Her voice is heard in the 25-minute documentary "A Place for People," which premieres Thursday night at the Henry.
It's a film that could have been a straightforward promotional piece for the Earthworks at Mill Creek Canyon, a sculpted landscape by the Bauhaus artist Bayer that was completed in 1982 and that functions in winter as a dam system (hence the wet and the dry) thanks to its grassy berms and mounds and pools.
Recently, the artwork became the first historic landmark in Kent. The designation had a dark side, though—it was needed as protection. Just last year, the art was tampered with—by the authorities.
When Bayer designed it, the law called for a dam that could handle a certain volume (known as a 100-year storm). But when that was upped to a 10,000-year storm, engineers got involved and changed the work.

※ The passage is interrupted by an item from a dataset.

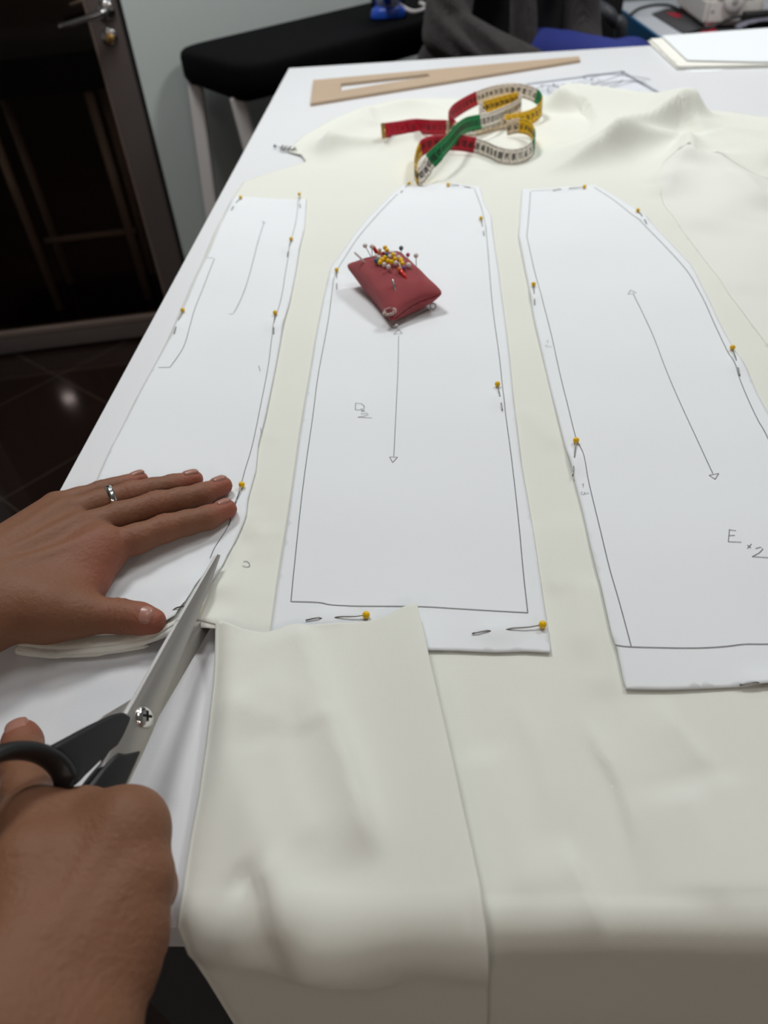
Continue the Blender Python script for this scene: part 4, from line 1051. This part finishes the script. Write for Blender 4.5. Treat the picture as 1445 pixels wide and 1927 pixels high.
def flat_tube(pts, rn, rr, name, par, mt):
    V, Fc = [], []; n = len(pts); seg = 14
    for i in range(n):
        t = pts[(i+1) % (n-1)] - pts[(i-1) % (n-1)]; t /= np.linalg.norm(t); rd = np.cross(t, snv)
        for k in range(seg):
            a = 2*math.pi*k/seg; V.append(pts[i] + rd*rr*math.cos(a) + snv*rn*math.sin(a))
    for i in range(n-1):
        for k in range(seg): Fc.append((i*seg+k, i*seg+(k+1) % seg, (i+1)*seg+(k+1) % seg, (i+1)*seg+k))
    return mesh_obj(name, V, Fc, mt, par)
flat_tube(ring, .0065, .0036, 'thumb_loop', handle_u, 'plastic_black')
handle_l = thing('finger_handle', '', 'x'); del handle_l['label'], handle_l['category']; handle_l.parent = sc
lh = [z6(*p) for p in [(660, 1256), (700, 1268), (802, 1244), (760, 1335), (700, 1468), (640, 1570), (520, 1600), (470, 1470), (560, 1355), (620, 1290)]]
extrude(lh, -.004, .0055, 'handle_arm', ['plastic_black'], handle_l, .0020, seg=4)
rc2 = sc2(178, 1575); ring = [S3(rc2 + np.array([.020*math.cos(t), .010*math.sin(t)]), -.012) for t in np.linspace(0, 2*math.pi, 61)]
flat_tube(ring, .006, .004, 'finger_loop', handle_l, 'plastic_black')
# ---------------------------------------------------------------- the person cutting
per = thing('person', 'person at the left whose two hands press the paper flat and work the scissors', 'person')
J = lambda px, py, mm, r: (ath(px, py, mm), r/1000)
PW_, EL_, SH_ = None, None, None
# left hand, flat on the paper
LH = SDF((-.43, .225, TZ+.001), (-.105, .425, TZ+.085), .0015)
Lw1, Lw2 = ath(-35, 1158, 30), ath(-45, 1078, 31)
Lel = np.array([-.52, .34, TZ+.12])
fi = [J(196, 1032, 21, 11), J(258, 1014, 19, 9.4), J(311, 994, 17, 9.0), J(352, 984, 15, 8.1), J(391, 974, 13.5, 7.8), J(428, 958, 12, 6.6)]
fm_ = [J(158, 998, 22, 12), J(228, 972, 20.5, 9.6), J(295, 950, 18.5, 9.2), J(340, 941, 16, 8.2), J(380, 931, 14, 7.8), J(420, 914, 12.2, 6.6)]
fr = [J(128, 970, 21, 11.5), J(188, 948, 19.5, 9.2), J(248, 930, 17.5, 8.8), J(288, 921, 15, 7.8), J(326, 913, 13.5, 7.4), J(366, 902, 12, 6.4)]
fp = [J(108, 955, 18, 11), J(150, 940, 16.5, 8.2), J(192, 925, 14.5, 7.6), J(216, 918, 13, 6.9), J(240, 912, 12, 6.6), J(264, 902, 11, 5.8)]
ft = [J(20, 1130, 26, 17), J(90, 1150, 23, 14.5), J(150, 1157, 20, 11.6), J(188, 1158, 18, 9.8), J(224, 1159, 16.5, 9.8), J(262, 1164, 15.5, 9.0), J(288, 1169, 14.5, 7.6)]
def mid(a, b, t): return a + (b-a)*t
for f_, w in ((fi, Lw1), (fm_, mid(Lw1, Lw2, .4)), (fr, mid(Lw1, Lw2, .75)), (fp, Lw2)):
    LH.chain([(w, .0165), f_[0]], .012)
LH.chain([(Lw1, .018), (mid(Lw1, Lw2, .5), .0195), (Lw2, .017)], .012)
e1 = np.array([0, .012, 0])
LH.chain([(Lw1, .0175), (mid(Lw1, Lel, .45)-e1, .026), (Lel-e1*1.6, .036)], .014); LH.chain([(Lw2, .0165), (mid(Lw2, Lel, .45)+e1, .025), (Lel+e1*1.6, .036)], .014)
LH.chain([(Lw1, .017), ft[0], ft[1], ft[2]], .012)
LH.chain([ft[1], (ath(170, 1095, 17), .0105), fi[0]], .018)       # web between thumb and index
for f_, k in ((fp, .0016), (fr, .0016), (fm_, .0016), (fi, .0016)): LH.chain(f_, k, .004)
LH.chain(ft[2:], .006, .004)
for f_, w in ((fi, mid(Lw1, Lw2, .3)), (fm_, mid(Lw1, Lw2, .45)), (fr, mid(Lw1, Lw2, .6))):   # tendons
    up = np.array([0, 0, 1.]); LH.chain([(mid(w, f_[0][0], .35)+up*.0145, .0022), (f_[0][0]+up*.0095, .0026)], .007)
# right hand closed on the scissor handles
RH = SDF((-.27, -.04, TZ+.004), (-.06, .225, TZ+.098), .0015)
Rw1, Rw2 = ath(-30, 1960, 60), ath(132, 2010, 46)
Rel = np.array([-.40, -.16, TZ+.16])
ri = [J(240, 1560, 50, 12), J(255, 1562, 35, 9.8), J(250, 1555, 20, 9.0), J(228, 1535, 14, 8.2), J(190, 1525, 14, 7.2)]
rm = [J(262, 1655, 47, 12), J(278, 1672, 32, 10.0), J(270, 1672, 18, 9.0), J(245, 1655, 13, 8.2), J(205, 1640, 14, 7.2)]
rr = [J(250, 1750, 43, 11.5), J(262, 1772, 30, 9.4), J(258, 1775, 17, 8.6), J(232, 1755, 12, 7.8), J(196, 1735, 13, 6.8)]
rp = [J(228, 1825, 40, 11.0), J(240, 1850, 27, 8.4), J(236, 1850, 15, 7.8), J(200, 1835, 12, 7), J(170, 1815, 12.5, 6)]
rt_ = [J(30, 1800, 58, 16), J(62, 1640, 53, 15), J(62, 1555, 46, 12.5), J(50, 1490, 38, 10.2), J(44, 1440, 31, 10.4), J(42, 1398, 25, 9.0), J(41, 1385, 23, 8.2)]
for f_, t in ((ri, .15), (rm, .4), (rr, .7), (rp, 1.)): RH.chain([(mid(Rw1, Rw2, t), .0165), f_[0]], .013)
RH.chain([(Rw1, .018), (mid(Rw1, Rw2, .5), .020), (Rw2, .017)], .012)
e1 = np.array([.012, -.012, 0])
RH.chain([(Rw1, .0175), (mid(Rw1, Rel, .45)-e1, .026), (Rel-e1*1.6, .036)], .014); RH.chain([(Rw2, .0165), (mid(Rw2, Rel, .45)+e1, .025), (Rel+e1*1.6, .036)], .014)
RH.chain([(Rw1, .017), rt_[0], rt_[1], rt_[2]], .014)
RH.chain([rt_[1], (mid(rt_[1][0], ri[0][0], .5)-np.array([0, .004, .006]), .016), ri[0]], .014)
RH.chain([rt_[2], (ath(160, 1530, 42), .0105), ri[0]], .012)
for f_ in (rp, rr, rm, ri): RH.chain(f_, .0022, .004)
for f_ in (ri, rm, rr, rp): RH.chain([f_[0], f_[1]], .006)
RH.chain(rt_[2:], .005, .004)
for f_, t in ((ri, .35), (rm, .5), (rr, .6)):
    w = mid(Rw1, Rw2, t); up = np.array([0, 0, 1.]); LHv = mid(w, f_[0][0], .4)
    RH.chain([(LHv+up*.0140, .0022), (f_[0][0]+up*.0092, .0028)], .007)
# arms, trunk, head and legs of the same person, standing left of the picture
BD = SDF((-.95, -.32, 0), (-.2, .62, 1.78), .011)
shR, shL = np.array([-.62, -.02, 1.36]), np.array([-.62, .42, 1.36])
elR, elL = Rel, Lel
BD.chain([(mid(Rw1, Rel, .35), .022), (elR, .038), (shR, .052)], .03); BD.chain([(mid(Lw1, Lel, .35), .020), (elL, .038), (shL, .052)], .03)
for s_ in (-1, 1):
    hp = np.array([-.68, .20+s_*.09, .95]); kn = np.array([-.66, .20+s_*.11, .50]); an = np.array([-.68, .20+s_*.11, .08])
    BD.chain([(hp, .085), (kn, .058), (an, .040)], .03); BD.chain([(an+np.array([0, 0, -.035]), .035), (an+np.array([.15, 0, -.045]), .028)], .02)
BD.chain([((-.69, .20, .98), .125), ((-.68, .20, 1.12), .115), ((-.64, .20, 1.30), .13)], .05); BD.chain([(shR, .06), ((-.64, .2, 1.33), .10), (shL, .06)], .05)
hc_ = np.array([-.52, .20, 1.60])
BD.chain([((-.62, .2, 1.38), .06), (hc_+np.array([-.03, 0, -.08]), .055)], .03)
BD.ell(hc_, (.092, .075, .115), .02); BD.ell(hc_+np.array([.03, 0, -.06]), (.06, .052, .055), .02)
BD.ell(hc_+np.array([.10, 0, -.02]), (.022, .016, .026), .012)
for s_ in (-1, 1): BD.ell(hc_+np.array([-.005, s_*.078, -.01]), (.02, .012, .032), .008)
BD.ell(hc_+np.array([.083, 0, -.062]), (.014, .025, .010), .008)
V1, F1 = LH.mesh(2); V2, F2 = RH.mesh(2); V3, F3 = BD.mesh(2)
VB = np.vstack([V1, V2, V3]); FB = np.vstack([F1, F2+len(V1), F3+len(V1)+len(V2)])
for f_, j, amp in ((fi, 2, .0007), (fm_, 2, .0007), (fr, 2, .0006), (fp, 2, .0005), (fi, 4, .0002), (fm_, 4, .0002), (fr, 4, .0002), (ft, 4, .0009), (rt_, 4, .0006)):   # knuckle creases
    c = f_[j][0]; a = f_[j+1][0]-f_[j-1][0]; a /= np.linalg.norm(a); r = VB-c; d = np.linalg.norm(r, axis=1); s_ax = r@a
    wgt = np.exp(-(s_ax/.0065)**2)*np.exp(-(np.maximum(d-f_[j][1], 0)/.004)**2)*np.clip(r[:, 2]/f_[j][1], 0, 1)
    VB[:, 2] -= amp*wgt*(.5+.5*np.cos(2*math.pi*s_ax/.0042))
body = np_mesh('body', VB, FB, 'skin', per)
# pinker knuckles and finger ends: a colour of the skin itself
tips = [(f_[-1][0], .013, .8) for f_ in (fi, fm_, fr, fp, ft)] + [(f_[2][0], .010, .35) for f_ in (fi, fm_, fr)] + [(fi[0][0]+np.array([.004, -.012, 0]), .020, .45), (ath(190, 1090, 16), .018, .6), (ft[4][0], .012, .25)] + [(rt_[-1][0], .014, .7)] + [(f_[1][0]+np.array([.008, 0, .0]), .011, .5) for f_ in (ri, rm, rr)]
bl = np.zeros(len(VB))
for c, r_, a in tips:
    d = np.linalg.norm(VB-c, axis=1); bl = np.maximum(bl, a*np.exp(-(d/r_)**2))
ca = body.data.color_attributes.new('blush', 'FLOAT_COLOR', 'POINT')
ca.data.foreach_set('color', np.column_stack([bl, bl, bl, np.ones(len(bl))]).astype(np.float32).ravel())
nt = MT['skin'].node_tree; b_ = nt.nodes['Principled BSDF']; src = b_.inputs['Base Color'].links[0].from_socket
at_ = nt.nodes.new('ShaderNodeVertexColor'); at_.layer_name = 'blush'
mx = nt.nodes.new('ShaderNodeMix'); mx.data_type = 'RGBA'; mx.inputs[7].default_value = (*s2l((160, 90, 76)), 1)
nt.links.new(at_.outputs['Color'], mx.inputs[0]); nt.links.new(src, mx.inputs[6]); nt.links.new(mx.outputs[2], b_.inputs['Base Color'])
def nail(c, d, up, w, l, rad, par=None):
    d = d/np.linalg.norm(d); up = up - d*(up@d); up /= np.linalg.norm(up); sd = np.cross(d, up)
    V, Fc = [], []; n, m_ = 14, 12
    for i in range(n+1):
        s = i/n*2-1
        for j in range(m_+1):
            t = j/m_*2-1
            k = (1-abs(s)**4)**.25 if s > 0 else (1-abs(s)**5)**.2     # rounded ends
            ang = t*k*w/rad
            edge = max(abs(s), abs(t))**6
            r2 = rad*(1+.0) + .0010 - .0013*edge - .0010*max(s, 0)**2
            V.append(c + d*s*l/2 + (up*math.cos(ang) + sd*math.sin(ang))*r2)
    for i in range(n):
        for j in range(m_): Fc.append((i*(m_+1)+j, (i+1)*(m_+1)+j, (i+1)*(m_+1)+j+1, i*(m_+1)+j+1))
    o = mesh_obj('fingernail', V, Fc, 'nail', per)
    return o
Zv = np.array([0, 0, 1.])
for f_, upv, w in ((fi, (-.35, .45, 1), .0052), (fm_, (-.3, .45, 1), .0054), (fr, (-.25, .4, 1), .0052), (fp, (-.2, .4, 1), .0044)):
    d = f_[-1][0]-f_[-2][0]; nail(f_[-1][0]-d*.10, d, np.array(upv), w, .0115, f_[-1][1]*1.05)
d = ft[-1][0]-ft[-3][0]; nail(ft[-2][0]+d*.18, d, np.array([.12, -.25, 1]), .0066, .0135, ft[-2][1]*.93)
d = rt_[-1][0]-rt_[-3][0]; nail(rt_[-2][0]+d*.14, d, np.array([-.1, .25, 1]), .0066, .0135, rt_[-2][1]*1.0)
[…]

This wasn't exactly a travesty; more like a classic modernist conundrum. After all, Bayer intended the art to function as a dam, and functioning as a dam means meeting whatever standards are set forth for sufficient water retention. But it did leave the sculpture marred, and "A Place for People," while doubling as a friendly public-service announcement, is also a critique.
"It's not ruined, it's just broken slightly," says the renowned elder landscape architect Richard Haag (Gas Works Park) in the film, walking through the altered Earthworks with Brice Maryman, a younger landscape architect who co-authored the Seattle Landmarks nomination for Freeway Park.
If Seattle somehow modified Rem Koolhaas's library and screwed it up, then this would be like bringing in Steven Holl to walk around with Brad Cloepfil and call for restoration on record. It's politic, but pointed.
Haag's words immortalized on film, one hopes, will make some small contribution toward restoring Bayer's contours. (The so-called "volcano" mound needs to be raised in height, the overgrowth on the bridge needs to be slashed back.)
Cheryl dos Remedios, Kent's passionate arts administrator (and, as this film shows, one passionate arts lady in an unlikely line of them in Kent), directed the creation of this film, and she narrates. She's responsible for its greatest value: the embedded critique—and the hope the film provides that the aesthetics might be updated along with the engineering.